Still, I struggle with two major fears: fear of failure and fear of success. I have been blessed to work with the same company for ten years. However I should have found another job years ago. But I didn’t. I didn’t leave because I was afraid that I would fail in a new position or get fired because of cutbacks. I didn’t leave because I was afraid of what it would be like to succeed in a new position. Would the responsibility of success eventually crush me? Would I become a workaholic? I was paralyzed by fear. I updated my resume and I looked for jobs but I didn’t look too hard because I was afraid. I was very picky about the positions I would apply for, and although I was “looking” I only applied to a handful of jobs each year.
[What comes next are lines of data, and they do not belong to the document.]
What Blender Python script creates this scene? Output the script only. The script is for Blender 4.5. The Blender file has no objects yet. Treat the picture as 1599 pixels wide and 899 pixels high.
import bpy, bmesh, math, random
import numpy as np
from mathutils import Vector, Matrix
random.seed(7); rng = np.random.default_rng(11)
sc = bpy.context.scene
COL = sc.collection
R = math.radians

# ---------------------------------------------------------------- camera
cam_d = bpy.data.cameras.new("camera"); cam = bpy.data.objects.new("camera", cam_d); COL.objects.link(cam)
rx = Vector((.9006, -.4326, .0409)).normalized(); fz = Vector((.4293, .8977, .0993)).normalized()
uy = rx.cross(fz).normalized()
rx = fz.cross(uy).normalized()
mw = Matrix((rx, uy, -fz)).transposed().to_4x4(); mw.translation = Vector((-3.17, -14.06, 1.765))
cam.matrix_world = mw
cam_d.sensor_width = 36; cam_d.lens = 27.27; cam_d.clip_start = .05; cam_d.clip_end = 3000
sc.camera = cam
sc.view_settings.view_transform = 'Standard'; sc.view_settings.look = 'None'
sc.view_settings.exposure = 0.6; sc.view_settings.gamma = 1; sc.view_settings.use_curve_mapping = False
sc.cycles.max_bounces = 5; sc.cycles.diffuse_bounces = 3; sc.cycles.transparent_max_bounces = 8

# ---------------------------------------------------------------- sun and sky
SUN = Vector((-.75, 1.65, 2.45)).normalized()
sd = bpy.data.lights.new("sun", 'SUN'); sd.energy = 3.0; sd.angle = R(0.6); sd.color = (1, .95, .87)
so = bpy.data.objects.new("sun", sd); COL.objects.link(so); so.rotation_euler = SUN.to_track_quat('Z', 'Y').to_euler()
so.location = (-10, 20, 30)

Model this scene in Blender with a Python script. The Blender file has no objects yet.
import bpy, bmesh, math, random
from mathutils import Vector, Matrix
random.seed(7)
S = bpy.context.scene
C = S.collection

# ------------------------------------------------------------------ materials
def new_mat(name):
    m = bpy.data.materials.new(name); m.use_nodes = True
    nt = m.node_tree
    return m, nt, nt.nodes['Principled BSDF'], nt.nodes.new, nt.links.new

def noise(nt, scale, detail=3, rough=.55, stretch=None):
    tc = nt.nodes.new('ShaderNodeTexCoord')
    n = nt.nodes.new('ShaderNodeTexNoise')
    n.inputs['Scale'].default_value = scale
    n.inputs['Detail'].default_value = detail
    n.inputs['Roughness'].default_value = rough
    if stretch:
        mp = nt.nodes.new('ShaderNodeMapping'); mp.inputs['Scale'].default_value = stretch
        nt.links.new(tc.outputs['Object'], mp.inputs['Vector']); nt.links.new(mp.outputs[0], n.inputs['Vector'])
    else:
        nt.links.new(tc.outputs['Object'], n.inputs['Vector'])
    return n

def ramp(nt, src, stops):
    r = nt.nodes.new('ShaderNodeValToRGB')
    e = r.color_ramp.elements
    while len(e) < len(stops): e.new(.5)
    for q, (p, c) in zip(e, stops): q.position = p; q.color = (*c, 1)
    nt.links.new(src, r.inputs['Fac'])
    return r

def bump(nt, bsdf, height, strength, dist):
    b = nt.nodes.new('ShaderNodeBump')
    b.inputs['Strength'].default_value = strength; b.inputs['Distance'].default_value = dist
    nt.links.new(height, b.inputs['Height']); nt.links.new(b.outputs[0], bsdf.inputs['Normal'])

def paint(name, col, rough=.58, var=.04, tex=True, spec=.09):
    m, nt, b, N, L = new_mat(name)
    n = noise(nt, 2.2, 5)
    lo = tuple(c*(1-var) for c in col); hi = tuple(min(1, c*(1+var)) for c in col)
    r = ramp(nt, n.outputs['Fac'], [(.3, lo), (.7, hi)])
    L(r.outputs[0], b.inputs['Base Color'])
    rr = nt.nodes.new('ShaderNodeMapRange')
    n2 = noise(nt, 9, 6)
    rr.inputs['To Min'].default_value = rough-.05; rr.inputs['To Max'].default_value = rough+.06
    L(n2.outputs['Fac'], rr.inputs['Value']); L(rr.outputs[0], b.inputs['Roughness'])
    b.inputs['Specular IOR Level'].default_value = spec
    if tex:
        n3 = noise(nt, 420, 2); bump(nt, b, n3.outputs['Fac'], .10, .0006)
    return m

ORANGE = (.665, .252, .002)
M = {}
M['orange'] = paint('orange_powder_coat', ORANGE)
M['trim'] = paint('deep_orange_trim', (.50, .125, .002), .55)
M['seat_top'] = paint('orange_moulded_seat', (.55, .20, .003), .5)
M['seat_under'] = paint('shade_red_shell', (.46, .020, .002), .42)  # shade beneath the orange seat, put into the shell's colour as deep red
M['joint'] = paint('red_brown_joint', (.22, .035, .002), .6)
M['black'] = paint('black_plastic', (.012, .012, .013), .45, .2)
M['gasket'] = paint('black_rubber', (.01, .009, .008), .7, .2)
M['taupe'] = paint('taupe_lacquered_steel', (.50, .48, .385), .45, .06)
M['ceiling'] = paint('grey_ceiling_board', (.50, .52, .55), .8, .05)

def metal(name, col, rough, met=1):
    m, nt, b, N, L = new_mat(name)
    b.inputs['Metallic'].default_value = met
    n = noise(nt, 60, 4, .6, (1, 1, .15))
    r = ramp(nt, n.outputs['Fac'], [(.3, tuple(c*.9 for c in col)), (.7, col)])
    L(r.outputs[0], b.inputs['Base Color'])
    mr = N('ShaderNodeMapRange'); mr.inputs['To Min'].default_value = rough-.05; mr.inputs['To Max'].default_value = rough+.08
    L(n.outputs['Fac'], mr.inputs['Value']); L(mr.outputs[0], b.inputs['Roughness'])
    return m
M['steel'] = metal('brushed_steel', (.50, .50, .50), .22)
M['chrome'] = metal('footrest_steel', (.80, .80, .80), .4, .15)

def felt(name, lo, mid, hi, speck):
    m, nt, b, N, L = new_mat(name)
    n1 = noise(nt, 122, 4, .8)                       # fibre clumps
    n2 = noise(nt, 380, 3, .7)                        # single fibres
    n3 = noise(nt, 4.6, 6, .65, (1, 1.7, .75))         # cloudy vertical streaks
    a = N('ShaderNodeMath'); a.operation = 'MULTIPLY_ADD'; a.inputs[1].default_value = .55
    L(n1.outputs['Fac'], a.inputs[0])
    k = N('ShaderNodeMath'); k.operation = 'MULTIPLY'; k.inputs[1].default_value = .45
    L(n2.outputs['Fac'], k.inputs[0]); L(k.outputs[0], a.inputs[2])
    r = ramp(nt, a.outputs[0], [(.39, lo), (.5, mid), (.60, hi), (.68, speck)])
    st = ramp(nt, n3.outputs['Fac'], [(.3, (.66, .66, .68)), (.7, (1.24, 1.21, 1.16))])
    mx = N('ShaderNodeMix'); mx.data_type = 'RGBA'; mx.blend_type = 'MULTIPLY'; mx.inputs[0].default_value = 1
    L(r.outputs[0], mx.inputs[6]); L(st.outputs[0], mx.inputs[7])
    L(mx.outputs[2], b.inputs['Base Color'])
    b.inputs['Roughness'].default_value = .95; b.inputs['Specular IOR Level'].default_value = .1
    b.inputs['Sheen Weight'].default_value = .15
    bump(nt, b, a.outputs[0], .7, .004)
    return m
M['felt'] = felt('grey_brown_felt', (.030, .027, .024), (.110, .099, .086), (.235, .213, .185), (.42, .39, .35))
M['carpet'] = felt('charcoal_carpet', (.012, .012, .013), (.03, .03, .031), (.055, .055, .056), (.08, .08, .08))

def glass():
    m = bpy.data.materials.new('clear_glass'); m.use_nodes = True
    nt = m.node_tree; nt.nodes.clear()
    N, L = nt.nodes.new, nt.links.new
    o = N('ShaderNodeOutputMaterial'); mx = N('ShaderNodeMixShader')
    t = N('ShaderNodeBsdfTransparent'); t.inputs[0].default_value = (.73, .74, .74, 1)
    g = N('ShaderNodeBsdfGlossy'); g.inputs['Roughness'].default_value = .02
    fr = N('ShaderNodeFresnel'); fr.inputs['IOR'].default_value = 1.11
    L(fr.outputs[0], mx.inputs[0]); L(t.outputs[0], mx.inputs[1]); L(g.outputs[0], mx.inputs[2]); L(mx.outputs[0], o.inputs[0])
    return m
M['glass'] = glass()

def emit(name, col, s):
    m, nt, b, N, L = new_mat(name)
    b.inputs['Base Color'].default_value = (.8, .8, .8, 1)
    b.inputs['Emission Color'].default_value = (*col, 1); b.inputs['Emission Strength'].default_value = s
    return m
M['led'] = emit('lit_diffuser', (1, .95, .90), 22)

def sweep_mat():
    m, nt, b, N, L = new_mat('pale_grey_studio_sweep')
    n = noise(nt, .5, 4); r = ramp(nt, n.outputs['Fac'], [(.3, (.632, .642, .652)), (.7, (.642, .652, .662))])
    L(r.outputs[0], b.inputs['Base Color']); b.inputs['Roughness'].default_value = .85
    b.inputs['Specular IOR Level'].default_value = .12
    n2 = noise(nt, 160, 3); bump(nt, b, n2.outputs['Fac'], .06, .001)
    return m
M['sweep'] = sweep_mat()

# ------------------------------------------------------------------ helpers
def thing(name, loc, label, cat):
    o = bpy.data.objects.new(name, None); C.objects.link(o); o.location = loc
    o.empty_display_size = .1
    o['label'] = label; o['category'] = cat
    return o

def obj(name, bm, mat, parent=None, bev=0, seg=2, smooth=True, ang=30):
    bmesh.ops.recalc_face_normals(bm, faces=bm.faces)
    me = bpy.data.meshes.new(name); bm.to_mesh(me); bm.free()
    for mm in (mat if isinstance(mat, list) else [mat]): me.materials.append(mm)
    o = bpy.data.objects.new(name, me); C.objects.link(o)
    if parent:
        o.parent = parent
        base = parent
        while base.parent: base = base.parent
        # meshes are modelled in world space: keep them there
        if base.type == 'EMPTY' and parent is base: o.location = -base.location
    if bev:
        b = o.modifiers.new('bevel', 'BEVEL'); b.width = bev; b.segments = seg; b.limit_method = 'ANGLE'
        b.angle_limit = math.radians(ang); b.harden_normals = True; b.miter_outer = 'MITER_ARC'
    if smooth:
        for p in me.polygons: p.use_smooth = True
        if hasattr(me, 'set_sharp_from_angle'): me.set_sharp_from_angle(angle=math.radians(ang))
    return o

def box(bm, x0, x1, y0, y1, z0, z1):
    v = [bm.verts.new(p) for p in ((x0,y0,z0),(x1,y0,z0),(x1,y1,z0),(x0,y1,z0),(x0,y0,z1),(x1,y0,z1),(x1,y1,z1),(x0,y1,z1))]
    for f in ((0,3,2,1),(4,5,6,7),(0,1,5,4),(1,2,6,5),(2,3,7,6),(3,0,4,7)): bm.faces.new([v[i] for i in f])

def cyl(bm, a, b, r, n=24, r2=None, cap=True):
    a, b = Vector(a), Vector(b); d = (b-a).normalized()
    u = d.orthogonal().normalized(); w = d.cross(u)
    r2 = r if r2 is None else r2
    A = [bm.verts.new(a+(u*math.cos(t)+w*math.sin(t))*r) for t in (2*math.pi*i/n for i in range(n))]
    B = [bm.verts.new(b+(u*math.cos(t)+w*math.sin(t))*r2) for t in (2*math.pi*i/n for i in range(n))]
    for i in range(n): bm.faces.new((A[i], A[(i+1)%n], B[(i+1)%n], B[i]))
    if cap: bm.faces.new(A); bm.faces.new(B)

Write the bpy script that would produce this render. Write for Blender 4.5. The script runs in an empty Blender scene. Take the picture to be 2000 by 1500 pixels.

Fortunately for me God knows how to shake me up and get me moving, but I was quite stubborn. I kept adjusting and adapting to changes that were designed to guide me into a new position. Instead of taking the hint, I decided that I would rather deal with being uncomfortable than face the fear of failure, the fear of success, or the fear of the unknown. Until my admin quit. My admin had been with me for three years and she was overqualified, so she decided to move on.
When she quit I realized that she had the good sense to move on, and I didn’t. I was angry at myself for staying longer than I should have. I was angry because I realized that I had allowed fear to hold me prisoner. I had even received a prophecy that said, “The prison door is open, all you have to do is walk out.” I didn’t get it at the time. Honestly, I just got that right now. To top it off I had another prophecy confirming that there had been not one, but several times where I could have transitioned out my job and I chose not to. That truth was hard to hear.
I now refuse to turn down opportunities simply because I am afraid that I might fail, or because I am afraid that I might succeed.
As angry and as stupid as I felt when my admin quit, I must tell you that it was another six months before I even applied for a new position, and I did not get the job. I’m still here, in the same position. The good news is that I am now facing fear head on and still declaring that God has not given me a spirit of fear, but of power and of love and of a sound mind. Every day. The other good news is that I now refuse to turn down opportunities simply because I am afraid that I might fail, or because I am afraid that I might succeed. I had even stopped writing for some time because I was afraid that my writing would not make an impact. Throughout this whole process I have seen the Lord’s faithfulness and I have seen that no one is more committed to me than He is. No matter how strenuous and impossible the situation, God’s grace is sufficient.
It was never about the job, success, writing, or moving on. It has been about knowing Him more intimately. Trusting Him, and trusting Him enough to follow Him even when the future seems uncertain. I am no longer a prisoner of fear.